Escalation Dominance and Its Limits
The concept of escalation dominance — maintaining superiority at every level of conflict so that the adversary sees no advantage in escalating further — is central to US strategic doctrine. The coalition possesses overwhelming escalation dominance at every conventional level: superior air power, precision strike, naval power, intelligence, and logistics.
However, the Iran conflict exposes the limits of escalation dominance as a theory. Iran has pursued asymmetric escalation — climbing the ladder in domains where the coalition's conventional superiority is less relevant:
- Proxy warfare: Houthi attacks on shipping impose economic costs disproportionate to the military force employed
- Nuclear threshold: Iran's enrichment program creates escalation options that cannot be answered with conventional superiority alone
- Terrorism: The threat of IRGC-directed attacks on soft targets globally introduces a dimension where military power provides limited protection
- Cyber warfare: Iranian cyber attacks on critical infrastructure create disruption that conventional forces cannot prevent or deter
The Nuclear Firebreak
Kahn identified the "firebreak" between conventional and nuclear warfare as the most critical threshold on the escalation ladder. In the Iran conflict, this firebreak is defined by Iran's nuclear weapons capability — or lack thereof. Coalition strikes on enrichment facilities are explicitly designed to prevent Iran from crossing this threshold, recognizing that a nuclear-armed Iran would fundamentally alter the escalation calculus.
The paradox is striking: the coalition is escalating conventionally to prevent Iran from acquiring the capability that would make further escalation too dangerous. This is a novel application of escalation theory — using force to destroy the adversary's escalation options rather than to defeat their military in the traditional sense.
De-Escalation Pathways
Kahn also theorized about de-escalation, which he considered far more difficult than escalation. The Iran conflict validates this pessimism. Potential off-ramps include:
Negotiated settlement: Requires both sides to accept a compromise neither finds satisfactory. Iran must accept permanent nuclear limitations; the coalition must accept an Iranian regime it has just attacked. Trust deficits make this extremely difficult.
Regime change: The collapse or transformation of the Iranian government could create a fundamentally new negotiating partner. However, deliberately pursuing regime change through military strikes risks catastrophic miscalculation and regional chaos.
Mutual exhaustion: Both sides reach a point where continuing the conflict costs more than accepting the status quo. This is how most conventional wars end, but the timeline can span months to years.

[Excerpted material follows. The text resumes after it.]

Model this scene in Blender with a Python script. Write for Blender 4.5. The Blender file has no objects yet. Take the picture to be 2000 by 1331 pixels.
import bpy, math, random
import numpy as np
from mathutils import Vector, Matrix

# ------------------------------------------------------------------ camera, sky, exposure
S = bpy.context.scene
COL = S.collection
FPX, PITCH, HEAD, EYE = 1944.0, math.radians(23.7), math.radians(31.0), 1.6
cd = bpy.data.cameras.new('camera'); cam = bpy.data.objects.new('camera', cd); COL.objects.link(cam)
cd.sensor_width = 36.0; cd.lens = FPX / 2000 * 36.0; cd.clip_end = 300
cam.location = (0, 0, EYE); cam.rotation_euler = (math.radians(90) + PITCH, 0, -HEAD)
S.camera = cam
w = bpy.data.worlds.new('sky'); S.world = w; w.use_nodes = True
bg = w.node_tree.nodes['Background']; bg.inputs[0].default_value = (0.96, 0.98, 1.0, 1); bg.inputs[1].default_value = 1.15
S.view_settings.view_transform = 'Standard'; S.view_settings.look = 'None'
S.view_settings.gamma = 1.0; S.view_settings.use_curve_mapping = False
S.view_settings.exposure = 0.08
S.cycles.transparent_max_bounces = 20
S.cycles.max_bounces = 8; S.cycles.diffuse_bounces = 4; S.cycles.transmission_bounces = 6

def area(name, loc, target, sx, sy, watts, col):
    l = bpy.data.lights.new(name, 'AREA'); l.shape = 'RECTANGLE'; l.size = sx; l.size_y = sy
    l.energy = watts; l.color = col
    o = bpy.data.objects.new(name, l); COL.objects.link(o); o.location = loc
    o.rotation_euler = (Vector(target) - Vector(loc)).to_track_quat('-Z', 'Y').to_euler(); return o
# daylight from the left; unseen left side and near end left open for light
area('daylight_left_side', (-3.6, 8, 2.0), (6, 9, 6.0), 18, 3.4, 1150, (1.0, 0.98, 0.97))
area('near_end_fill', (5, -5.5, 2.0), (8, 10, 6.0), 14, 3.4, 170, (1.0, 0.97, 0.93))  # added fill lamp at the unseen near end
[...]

Implications for Strategic Theory
The Iran conflict is forcing revisions to escalation theory in several areas. Classical escalation theory assumed rational unitary actors — but the coalition is a multi-state entity with divergent interests, and Iran's decision-making involves factions with different risk tolerances. The presence of non-state actors (Houthis, Hezbollah, PMFs) adds escalation pathways that no state fully controls. And the information environment — social media, real-time satellite imagery, instant global communication — compresses decision timelines in ways Kahn never anticipated. The next generation of strategic theorists will write their frameworks with the Iran conflict as their primary reference case.